Pension & Benefits News District court must reconsider order approving garnishment of purported profit-sharing plan
Tuesday, January 29, 2019

District court must reconsider order approving garnishment of purported profit-sharing plan

By Pension and Benefits Editorial Staff

A district court acted prematurely when it concluded that an investment account was not a tax-qualified ERISA plan and thus could be garnished under Florida law, the U.S. Court of Appeals in Atlanta (CA-11) has ruled. On remand, the district court must, among other things, examine the plan instrument as part of its determination as to whether the investment account is a tax-qualified retirement plan.

Garnishment. Whirlpool Corporation sought to collect a judgment for breach of contract of about $180,000 against Freight Revenue Recovery, one of its service providers. It did so in part by attempting to garnish a Charles Schwab account, valued at over $800,000 and called “Freight Revenue Recovery Sys Inc. Profit Sharing Plan/Schwab One Pension PT—PPLAN.”

Freight Avenue sought to dissolve the writ of garnishment by arguing that the Schwab account was an ERISA profit-sharing plan containing assets Freight Revenue had contributed for the benefit of its owner. Under relevant Florida law (Fla. Stat. §222.21(2)(a)), assets in a tax-qualified plan are exempt from all claims of creditors “of the owner, beneficiary or participant.” Freight Revenue’s owner was the only participant in the plan since at least 2012.

Whirlpool countered that the account was not a qualified profit-sharing plan. It suggested that the account failed to satisfy minimum coverage requirements and that it discriminated in favor of highly compensated employees. In addition, the Freight Revenue’s owner stated he had caused the plan to purchase property he and his wife owned, which Whirlpool argued amounted to a prohibited transaction.

Given all this, a magistrate judge agreed the account was not a qualified plan and recommended that the writ of garnishment remain in effect. The district court agreed, holding that the account was not an employee benefit plan. The district court then concluded that the Schwab account is “simply an account holding Freight Revenue assets” and thus may be garnished to satisfy the judgment.
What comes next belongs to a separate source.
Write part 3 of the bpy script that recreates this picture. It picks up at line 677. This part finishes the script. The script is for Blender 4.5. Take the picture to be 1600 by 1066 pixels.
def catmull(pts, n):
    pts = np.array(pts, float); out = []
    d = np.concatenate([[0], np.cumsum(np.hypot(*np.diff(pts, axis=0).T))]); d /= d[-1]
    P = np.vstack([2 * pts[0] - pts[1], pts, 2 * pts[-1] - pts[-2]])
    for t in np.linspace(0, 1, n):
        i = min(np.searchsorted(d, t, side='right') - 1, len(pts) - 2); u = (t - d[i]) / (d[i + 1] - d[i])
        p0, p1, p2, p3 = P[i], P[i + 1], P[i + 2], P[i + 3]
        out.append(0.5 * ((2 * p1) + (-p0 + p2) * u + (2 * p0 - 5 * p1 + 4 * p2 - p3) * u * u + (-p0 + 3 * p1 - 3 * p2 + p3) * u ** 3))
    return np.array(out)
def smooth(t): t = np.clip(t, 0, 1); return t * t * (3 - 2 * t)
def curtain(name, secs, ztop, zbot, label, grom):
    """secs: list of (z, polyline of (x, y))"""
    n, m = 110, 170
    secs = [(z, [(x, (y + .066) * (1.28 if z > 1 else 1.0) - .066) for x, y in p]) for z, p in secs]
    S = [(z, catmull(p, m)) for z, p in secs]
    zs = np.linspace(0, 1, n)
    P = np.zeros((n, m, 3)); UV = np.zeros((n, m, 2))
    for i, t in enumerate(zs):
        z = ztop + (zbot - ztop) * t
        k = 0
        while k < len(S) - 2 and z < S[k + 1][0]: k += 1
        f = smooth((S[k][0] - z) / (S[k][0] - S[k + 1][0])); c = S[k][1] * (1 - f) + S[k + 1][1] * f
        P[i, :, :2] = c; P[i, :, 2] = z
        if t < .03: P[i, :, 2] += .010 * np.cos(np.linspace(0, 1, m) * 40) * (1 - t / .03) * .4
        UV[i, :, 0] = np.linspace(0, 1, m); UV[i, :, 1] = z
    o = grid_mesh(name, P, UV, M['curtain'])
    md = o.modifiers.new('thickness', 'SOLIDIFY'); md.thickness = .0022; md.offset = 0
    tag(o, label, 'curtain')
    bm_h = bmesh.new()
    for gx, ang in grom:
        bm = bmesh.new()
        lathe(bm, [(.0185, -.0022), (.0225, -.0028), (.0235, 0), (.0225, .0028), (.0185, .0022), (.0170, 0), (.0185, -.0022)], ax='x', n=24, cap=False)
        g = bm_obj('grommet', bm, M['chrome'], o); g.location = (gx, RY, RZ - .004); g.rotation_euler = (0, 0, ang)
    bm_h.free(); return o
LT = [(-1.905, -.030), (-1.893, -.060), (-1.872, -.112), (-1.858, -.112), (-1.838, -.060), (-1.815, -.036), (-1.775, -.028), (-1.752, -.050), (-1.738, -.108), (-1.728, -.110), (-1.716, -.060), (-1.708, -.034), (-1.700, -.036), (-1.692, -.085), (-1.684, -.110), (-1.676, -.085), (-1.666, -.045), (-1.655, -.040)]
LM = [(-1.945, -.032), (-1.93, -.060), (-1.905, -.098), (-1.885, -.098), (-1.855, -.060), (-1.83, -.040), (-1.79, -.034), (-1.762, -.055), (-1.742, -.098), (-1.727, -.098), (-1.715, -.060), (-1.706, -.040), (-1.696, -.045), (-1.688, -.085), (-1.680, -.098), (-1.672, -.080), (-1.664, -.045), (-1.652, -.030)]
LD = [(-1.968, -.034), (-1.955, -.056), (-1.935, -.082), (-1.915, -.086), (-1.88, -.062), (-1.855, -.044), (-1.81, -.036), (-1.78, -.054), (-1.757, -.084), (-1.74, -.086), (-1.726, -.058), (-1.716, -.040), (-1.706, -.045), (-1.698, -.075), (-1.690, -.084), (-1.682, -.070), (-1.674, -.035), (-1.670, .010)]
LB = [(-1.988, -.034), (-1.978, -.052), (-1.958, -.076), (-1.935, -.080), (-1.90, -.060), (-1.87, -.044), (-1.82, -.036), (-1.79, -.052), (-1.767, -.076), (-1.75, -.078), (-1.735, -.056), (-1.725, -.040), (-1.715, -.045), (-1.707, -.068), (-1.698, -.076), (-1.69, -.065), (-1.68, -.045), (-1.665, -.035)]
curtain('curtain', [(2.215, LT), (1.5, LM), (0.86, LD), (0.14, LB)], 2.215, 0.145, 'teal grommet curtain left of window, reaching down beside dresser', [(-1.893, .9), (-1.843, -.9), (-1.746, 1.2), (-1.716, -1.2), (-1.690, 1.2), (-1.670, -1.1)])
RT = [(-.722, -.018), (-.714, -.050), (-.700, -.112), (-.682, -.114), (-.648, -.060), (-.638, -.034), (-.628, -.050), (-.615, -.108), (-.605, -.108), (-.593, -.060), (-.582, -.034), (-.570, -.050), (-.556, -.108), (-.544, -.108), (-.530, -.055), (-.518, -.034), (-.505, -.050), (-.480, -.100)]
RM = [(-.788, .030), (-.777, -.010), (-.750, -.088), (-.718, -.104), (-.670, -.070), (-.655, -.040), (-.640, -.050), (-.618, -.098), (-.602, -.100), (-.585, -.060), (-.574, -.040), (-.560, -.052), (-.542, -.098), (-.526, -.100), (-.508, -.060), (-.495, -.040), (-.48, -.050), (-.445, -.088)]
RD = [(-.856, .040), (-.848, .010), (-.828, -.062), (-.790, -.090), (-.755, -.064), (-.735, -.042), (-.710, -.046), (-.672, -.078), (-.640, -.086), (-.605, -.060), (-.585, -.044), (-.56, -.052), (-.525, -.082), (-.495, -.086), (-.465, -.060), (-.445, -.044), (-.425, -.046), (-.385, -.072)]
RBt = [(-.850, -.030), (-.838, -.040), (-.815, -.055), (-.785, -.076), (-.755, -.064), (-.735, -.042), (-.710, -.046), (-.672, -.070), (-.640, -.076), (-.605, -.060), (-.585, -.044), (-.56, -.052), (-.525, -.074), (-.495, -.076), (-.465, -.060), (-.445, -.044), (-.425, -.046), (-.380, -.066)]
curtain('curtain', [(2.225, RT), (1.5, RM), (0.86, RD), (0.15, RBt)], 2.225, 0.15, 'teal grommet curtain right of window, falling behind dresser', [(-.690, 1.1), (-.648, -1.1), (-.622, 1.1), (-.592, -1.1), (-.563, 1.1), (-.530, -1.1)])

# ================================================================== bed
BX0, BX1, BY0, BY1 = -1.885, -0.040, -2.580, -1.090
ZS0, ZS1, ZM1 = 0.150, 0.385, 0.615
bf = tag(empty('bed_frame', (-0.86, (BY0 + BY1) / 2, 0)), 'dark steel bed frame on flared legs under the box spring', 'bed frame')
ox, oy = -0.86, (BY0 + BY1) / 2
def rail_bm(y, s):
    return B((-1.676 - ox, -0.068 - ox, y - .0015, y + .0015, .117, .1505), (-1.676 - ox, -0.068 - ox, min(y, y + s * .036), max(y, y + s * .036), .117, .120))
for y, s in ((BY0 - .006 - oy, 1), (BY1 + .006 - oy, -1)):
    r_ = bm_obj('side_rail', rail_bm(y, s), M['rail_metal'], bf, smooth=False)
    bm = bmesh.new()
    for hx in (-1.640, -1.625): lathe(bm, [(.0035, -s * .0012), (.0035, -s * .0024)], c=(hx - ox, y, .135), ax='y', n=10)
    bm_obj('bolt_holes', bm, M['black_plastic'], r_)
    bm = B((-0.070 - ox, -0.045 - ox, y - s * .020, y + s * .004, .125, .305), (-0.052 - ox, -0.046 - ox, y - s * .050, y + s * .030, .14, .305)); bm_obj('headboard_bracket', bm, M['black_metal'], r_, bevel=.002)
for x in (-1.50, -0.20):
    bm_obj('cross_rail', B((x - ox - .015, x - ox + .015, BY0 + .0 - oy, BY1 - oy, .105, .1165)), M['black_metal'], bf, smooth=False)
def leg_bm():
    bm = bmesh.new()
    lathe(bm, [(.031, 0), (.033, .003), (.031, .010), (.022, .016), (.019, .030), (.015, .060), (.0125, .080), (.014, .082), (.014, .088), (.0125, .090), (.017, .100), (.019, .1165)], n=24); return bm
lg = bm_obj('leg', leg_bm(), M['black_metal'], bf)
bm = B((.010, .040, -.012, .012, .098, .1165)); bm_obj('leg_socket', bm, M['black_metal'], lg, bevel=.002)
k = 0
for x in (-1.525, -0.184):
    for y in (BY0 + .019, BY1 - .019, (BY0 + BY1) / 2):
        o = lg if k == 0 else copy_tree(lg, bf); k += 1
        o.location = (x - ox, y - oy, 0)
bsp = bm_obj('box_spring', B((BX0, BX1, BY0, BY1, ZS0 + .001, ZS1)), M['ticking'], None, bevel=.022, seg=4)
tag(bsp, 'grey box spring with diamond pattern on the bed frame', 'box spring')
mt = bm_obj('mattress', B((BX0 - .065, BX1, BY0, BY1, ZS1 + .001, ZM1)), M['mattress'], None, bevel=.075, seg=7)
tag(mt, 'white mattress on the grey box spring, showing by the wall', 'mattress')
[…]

The appellate court vacated the lower court’s ruling and remanded for further proceedings. The district court’s analysis was incomplete, the court explained. With respect to the ERISA issue, the district court failed to examine the instrument creating the plan to determine whether a valid plan exists. More broadly, even if the district court is correct that no ERISA plan exists, it still must make determinations as to whether (1) Freight Revenue or its owner is the legal owner of the assets in the Schwab account and (2) if the account does not contain Freight Revenue assets, is its owner liable for the company’s debts. Whirlpool made a variety of alternative arguments asserting that Freight Revenue’s owner is personally responsible for Freight Revenue’s debt but the district court either did not consider those arguments or failed to make the relevant findings of fact.